Just like Walker Evan's photographs from the great depression, Graham has documented consequences of job losses and lack of prospects during Margaret Thatcher's reign of power, "the unique qualities of photography are its struggle to deal with time and life. Sometimes I think those are our materials. Not film, not paper, not prints: time and life" (photo quotation.com).
Beyond Caring, Paul Graham (1984-5)
George Shaw's work shares the modernist sensibilities of the work of Paul Graham and Walker Evans. However, he doesn't document the everyday in the same way. Instead he uses nostalgia for the everyday to create his paintings that document areas of Coventry the town he grew up in as a child. The artist uses Humbrol enamel paint to reignite what it was like for him when he was a child growing up. By painting derelict environments such as his painting The Back that use to be The Front (2008), he depicts the struggle of people facing the hardship in a non-romanticised way, using a kind of harsh nostalgia, which relates to the theme of "tender cruelty" as used by Evans and Graham but documents the everyday in a different medium. His paintings also link to modernism with the use of flat planes of colour. In terms of both tone and mood and abstraction, his paintings can be seen to resemble the paintings of Mark Rothko.

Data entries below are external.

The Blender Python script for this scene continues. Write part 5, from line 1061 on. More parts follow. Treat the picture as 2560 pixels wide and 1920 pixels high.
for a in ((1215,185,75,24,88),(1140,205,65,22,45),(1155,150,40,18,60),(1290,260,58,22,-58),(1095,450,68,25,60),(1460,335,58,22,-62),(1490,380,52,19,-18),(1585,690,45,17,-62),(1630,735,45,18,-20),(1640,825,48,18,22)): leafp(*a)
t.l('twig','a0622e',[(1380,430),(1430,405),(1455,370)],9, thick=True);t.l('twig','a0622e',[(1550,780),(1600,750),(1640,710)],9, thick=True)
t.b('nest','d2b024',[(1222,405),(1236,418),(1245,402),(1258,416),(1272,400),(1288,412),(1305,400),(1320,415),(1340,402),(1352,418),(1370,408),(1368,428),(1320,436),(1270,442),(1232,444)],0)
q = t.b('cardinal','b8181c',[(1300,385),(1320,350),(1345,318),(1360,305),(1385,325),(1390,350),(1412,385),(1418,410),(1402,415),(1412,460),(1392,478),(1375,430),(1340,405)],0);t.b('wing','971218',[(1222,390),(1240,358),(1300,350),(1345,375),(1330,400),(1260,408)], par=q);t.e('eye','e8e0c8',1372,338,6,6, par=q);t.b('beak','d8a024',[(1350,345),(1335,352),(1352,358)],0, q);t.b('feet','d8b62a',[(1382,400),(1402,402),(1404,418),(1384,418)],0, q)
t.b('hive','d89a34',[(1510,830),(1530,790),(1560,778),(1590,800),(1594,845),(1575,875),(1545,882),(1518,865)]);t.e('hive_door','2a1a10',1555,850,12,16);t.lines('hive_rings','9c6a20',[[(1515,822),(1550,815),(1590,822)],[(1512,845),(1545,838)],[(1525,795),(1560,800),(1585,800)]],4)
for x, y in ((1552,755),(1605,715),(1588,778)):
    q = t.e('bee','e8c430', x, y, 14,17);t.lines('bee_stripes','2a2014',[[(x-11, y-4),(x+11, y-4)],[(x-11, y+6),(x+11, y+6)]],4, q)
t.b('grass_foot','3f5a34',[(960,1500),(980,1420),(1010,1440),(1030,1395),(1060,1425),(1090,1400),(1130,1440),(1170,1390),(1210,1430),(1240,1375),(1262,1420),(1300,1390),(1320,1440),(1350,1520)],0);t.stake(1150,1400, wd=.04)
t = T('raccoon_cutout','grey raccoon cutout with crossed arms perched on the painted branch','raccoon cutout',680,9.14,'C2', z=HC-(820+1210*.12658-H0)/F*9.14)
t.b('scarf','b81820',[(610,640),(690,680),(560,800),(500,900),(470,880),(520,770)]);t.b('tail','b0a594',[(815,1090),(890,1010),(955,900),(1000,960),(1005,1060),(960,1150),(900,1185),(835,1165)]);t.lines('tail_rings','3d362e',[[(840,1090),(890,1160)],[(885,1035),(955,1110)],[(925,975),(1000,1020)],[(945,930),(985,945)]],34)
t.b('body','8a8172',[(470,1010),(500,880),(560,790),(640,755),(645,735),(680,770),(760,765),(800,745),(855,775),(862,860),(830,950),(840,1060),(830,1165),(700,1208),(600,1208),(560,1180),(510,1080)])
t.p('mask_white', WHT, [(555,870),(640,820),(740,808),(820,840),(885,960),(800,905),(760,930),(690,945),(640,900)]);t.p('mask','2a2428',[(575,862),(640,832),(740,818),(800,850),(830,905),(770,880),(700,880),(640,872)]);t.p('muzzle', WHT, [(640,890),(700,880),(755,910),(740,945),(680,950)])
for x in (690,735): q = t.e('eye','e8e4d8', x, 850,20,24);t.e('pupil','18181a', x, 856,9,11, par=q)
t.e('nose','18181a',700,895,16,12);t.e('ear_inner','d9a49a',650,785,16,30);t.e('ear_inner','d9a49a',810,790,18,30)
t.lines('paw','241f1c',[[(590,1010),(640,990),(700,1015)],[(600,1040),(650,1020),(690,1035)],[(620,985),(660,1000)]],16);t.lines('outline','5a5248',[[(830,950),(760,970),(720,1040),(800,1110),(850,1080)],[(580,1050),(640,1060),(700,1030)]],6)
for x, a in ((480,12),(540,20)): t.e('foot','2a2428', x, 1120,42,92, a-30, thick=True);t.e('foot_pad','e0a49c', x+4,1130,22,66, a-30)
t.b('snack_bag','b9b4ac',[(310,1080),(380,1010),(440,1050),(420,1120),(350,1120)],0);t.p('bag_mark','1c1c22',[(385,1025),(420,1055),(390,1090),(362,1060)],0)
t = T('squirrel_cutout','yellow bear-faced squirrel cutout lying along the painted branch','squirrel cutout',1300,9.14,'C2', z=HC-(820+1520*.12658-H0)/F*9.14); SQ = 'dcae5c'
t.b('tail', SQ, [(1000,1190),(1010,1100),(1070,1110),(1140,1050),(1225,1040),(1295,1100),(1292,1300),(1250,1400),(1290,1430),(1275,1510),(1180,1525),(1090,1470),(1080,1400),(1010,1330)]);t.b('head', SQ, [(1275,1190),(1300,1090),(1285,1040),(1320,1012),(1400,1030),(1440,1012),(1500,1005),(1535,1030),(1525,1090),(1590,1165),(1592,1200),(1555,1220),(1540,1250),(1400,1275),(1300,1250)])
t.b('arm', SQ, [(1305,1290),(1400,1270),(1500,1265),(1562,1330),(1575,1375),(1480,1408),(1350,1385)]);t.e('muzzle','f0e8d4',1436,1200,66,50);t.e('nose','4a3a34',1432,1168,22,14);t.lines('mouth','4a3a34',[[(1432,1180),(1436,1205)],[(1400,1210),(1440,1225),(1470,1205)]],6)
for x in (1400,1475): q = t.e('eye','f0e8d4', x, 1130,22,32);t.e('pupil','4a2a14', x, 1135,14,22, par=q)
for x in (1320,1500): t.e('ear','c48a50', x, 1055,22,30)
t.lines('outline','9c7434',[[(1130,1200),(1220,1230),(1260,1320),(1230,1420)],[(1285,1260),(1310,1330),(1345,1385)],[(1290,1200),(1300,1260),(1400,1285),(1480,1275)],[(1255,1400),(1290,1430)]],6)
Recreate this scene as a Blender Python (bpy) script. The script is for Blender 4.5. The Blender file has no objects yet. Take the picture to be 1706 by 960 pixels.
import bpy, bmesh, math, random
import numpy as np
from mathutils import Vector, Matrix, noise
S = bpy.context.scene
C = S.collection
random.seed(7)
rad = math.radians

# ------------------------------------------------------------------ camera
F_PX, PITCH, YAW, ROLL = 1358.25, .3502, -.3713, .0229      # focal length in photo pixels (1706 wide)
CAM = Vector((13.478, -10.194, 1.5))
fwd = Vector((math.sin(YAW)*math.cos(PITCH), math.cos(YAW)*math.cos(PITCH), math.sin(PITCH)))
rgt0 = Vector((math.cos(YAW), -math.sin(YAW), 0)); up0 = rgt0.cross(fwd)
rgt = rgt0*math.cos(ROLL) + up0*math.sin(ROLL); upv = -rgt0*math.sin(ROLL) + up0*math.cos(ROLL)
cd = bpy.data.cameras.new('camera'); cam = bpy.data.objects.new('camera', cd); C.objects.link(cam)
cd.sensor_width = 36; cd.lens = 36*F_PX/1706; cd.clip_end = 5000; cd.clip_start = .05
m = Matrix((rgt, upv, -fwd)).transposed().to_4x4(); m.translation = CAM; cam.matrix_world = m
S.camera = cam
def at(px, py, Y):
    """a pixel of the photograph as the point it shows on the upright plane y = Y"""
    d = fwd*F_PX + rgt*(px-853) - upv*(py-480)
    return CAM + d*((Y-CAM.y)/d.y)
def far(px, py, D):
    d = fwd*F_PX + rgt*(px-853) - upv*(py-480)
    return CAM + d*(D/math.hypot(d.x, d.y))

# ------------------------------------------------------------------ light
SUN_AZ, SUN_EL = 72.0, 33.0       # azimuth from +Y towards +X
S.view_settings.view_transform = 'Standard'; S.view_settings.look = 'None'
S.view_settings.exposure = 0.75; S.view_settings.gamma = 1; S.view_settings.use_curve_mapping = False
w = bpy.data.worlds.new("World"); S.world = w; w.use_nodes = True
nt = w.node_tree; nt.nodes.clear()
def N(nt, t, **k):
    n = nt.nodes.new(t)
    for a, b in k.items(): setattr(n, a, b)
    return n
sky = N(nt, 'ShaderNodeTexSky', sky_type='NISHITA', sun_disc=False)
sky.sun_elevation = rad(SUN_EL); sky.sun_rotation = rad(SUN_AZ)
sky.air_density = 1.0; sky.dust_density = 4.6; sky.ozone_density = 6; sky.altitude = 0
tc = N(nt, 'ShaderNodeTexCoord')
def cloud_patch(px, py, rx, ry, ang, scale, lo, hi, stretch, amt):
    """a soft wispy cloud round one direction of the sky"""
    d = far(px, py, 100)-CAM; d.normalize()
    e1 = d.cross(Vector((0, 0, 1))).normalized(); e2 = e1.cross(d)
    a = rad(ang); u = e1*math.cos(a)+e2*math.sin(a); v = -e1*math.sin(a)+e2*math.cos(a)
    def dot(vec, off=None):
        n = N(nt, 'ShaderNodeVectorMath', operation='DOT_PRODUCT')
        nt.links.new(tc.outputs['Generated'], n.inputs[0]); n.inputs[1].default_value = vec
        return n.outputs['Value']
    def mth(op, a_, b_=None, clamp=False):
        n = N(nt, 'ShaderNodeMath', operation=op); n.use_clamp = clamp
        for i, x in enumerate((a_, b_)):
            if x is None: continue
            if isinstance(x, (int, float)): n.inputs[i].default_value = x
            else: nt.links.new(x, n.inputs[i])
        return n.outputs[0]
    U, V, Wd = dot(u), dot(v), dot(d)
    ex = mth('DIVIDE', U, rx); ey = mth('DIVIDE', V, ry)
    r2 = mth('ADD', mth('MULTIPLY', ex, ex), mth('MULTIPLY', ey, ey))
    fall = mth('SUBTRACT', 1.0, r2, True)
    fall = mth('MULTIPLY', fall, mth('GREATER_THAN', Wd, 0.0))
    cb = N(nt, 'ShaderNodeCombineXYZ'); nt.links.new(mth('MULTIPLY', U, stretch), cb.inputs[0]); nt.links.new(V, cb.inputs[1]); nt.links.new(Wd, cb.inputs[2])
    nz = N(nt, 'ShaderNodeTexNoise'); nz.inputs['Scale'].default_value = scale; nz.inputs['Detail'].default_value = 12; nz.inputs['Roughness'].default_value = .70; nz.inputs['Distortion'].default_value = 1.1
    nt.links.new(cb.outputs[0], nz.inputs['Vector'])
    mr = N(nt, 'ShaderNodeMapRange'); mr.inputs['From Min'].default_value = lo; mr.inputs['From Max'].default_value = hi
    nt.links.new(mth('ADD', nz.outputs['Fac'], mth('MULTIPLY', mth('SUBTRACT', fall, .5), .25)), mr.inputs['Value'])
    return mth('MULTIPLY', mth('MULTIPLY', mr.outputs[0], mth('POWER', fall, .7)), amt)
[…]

Shaws' paintings are focused on the Tile Hill suburb of Coventry and focus on environments which are communicated to the viewer through an emptiness and absence of human life in unremarkable, everyday buildings and scenes.
The Back that use to be The Front, George Shaw (2008)
Overall, considering all three artists, it can be seen that they all take inspiration from the everyday to create work about the struggle of people facing hardship within the everyday in a non-romanticised way. George Shaw uses nostalgia as well as the challenging realism of Graham and Evans.
In terms of my personal focus on quotidian humour, if there is any humour in any of these pieces of work, it is very subtle and black, therefore it is appropriate that these artists are not considered to be entirely relevant to my focus.